Браттон — колоритный человек, харизматичная личность, прирожденный лидер — быстро сумел повлиять на ситуацию. Его жена осталась жить в Бостоне, поэтому он мог беспрепятственно работать в метро по ночам, получая представление о характере проблем и путях борьбы с ними. Прежде всего он выделил станции, где проблема безбилетников стояла особенно остро, и разместил там возле турникетов по десять переодетых полицейских. Команда должна была выхватывать «зайцев» по одному, надевать на них наручники и выстраивать в цепочку на платформе, где они должны были стоять, пока не завершится «большая охота». Идея была в том, чтобы как можно громче заявить о решительном настрое полиции в отношении безбилетного проезда. Раньше офицеры не стремились гоняться за безбилетниками, потому что это было сопряжено с арестом, препровождением в участок, заполнением необходимых формуляров и долгим ожиданием, пока эти формы обработают, — и все это за проступок, который заслуживал всего лишь предупреждения. Браттон переоборудовал городской рейсовый автобус и превратил его в передвижной полицейский участок с собственным факсом, телефонами, «обезьянником» и приспособлениями для снятия отпечатков пальцев. Вскоре время оформления ареста сократилось до часа. Кроме того, Браттон настоял на том, чтобы в отношении каждого задержанного проводилась проверка. Выяснялось, что в среднем у одного из семерых задержанных ранее бывали нелады с законом, а у каждого из двадцати обнаруживалось какое-либо оружие. И тут офицеры сами убедились в том, что решение проблемы безбилетников имело смысл.

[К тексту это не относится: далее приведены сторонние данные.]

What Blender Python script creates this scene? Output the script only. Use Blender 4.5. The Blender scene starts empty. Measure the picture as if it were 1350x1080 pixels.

«Для копов это стало настоящим Эльдорадо, — пишет Браттон. — каждое задержание было похоже на новый пакет с воздушной кукурузой Cracker Jack, в котором лежит сюрприз. Что за игрушка мне сейчас попадется? Пистолет? Нож? Есть разрешение? У нас тут убийство?.. Через какое-то время плохие парни поумнели, начали оставлять оружие дома и оплачивать проезд».
При Браттоне, за первые несколько месяцев его пребывания на посту, число задержаний на станциях метро утроилось. А в период с 1990 по 1994 год арестов за нарушения, которых в прошлом даже и не заметили бы, — за появление в нетрезвом виде и антиобщественное поведение — стало больше в пять раз. Браттон превратил транспортную полицию в организацию, которая обратила внимание на мелкие нарушения, на мелочи жизни в подземке.
После избрания в 1994 году мэром Нью-Йорка Рудольфа Джулиани Браттон был назначен начальником полицейского управления города. Он применил такую же стратегию в масштабах всего мегаполиса. Он инструктировал полицейских, как бороться с преступлениями против благопристойного образа жизни: например, с «мелюзгой», которая осаждала водителей на нью-йоркских перекрестках и клянчила деньги за помывку окон, а также с другими наземными «эквивалентами» перепрыгивания через турникет и нанесения граффити. «Раньше управление полиции было связано по рукам и ногам, — говорит Браттон. — Мы сняли с них эти оковы. Мы ужесточили наказание за публичное пьянство и мочеиспускание, арестовывали злостных нарушителей, включая тех, кто кидал на улицу пустые бутылки или участвовал даже в небольшой порче имущества… Если кто-то мочился на улице, то отправлялся за это в тюрьму».
Когда уровень преступности в городе стал резко падать — так же быстро, как в подземке, — Браттон и Джулиани указали всю на ту же причину. Множество мелких, на первый взгляд, незначительных проступков, негативно влияющих на качество жизни горожан, в конце концов стало тем переломным моментом, за которым последовала эпидемия тяжких преступлений.
Теория «разбитых окон» и закон силы обстоятельств говорят об одном и том же. В обоих случаях все основывается на предположении, что эпидемию можно повернуть вспять, ее можно прекратить, если изменить мелкие детали окружающей обстановки. Это, если задуматься, довольно радикальная идея.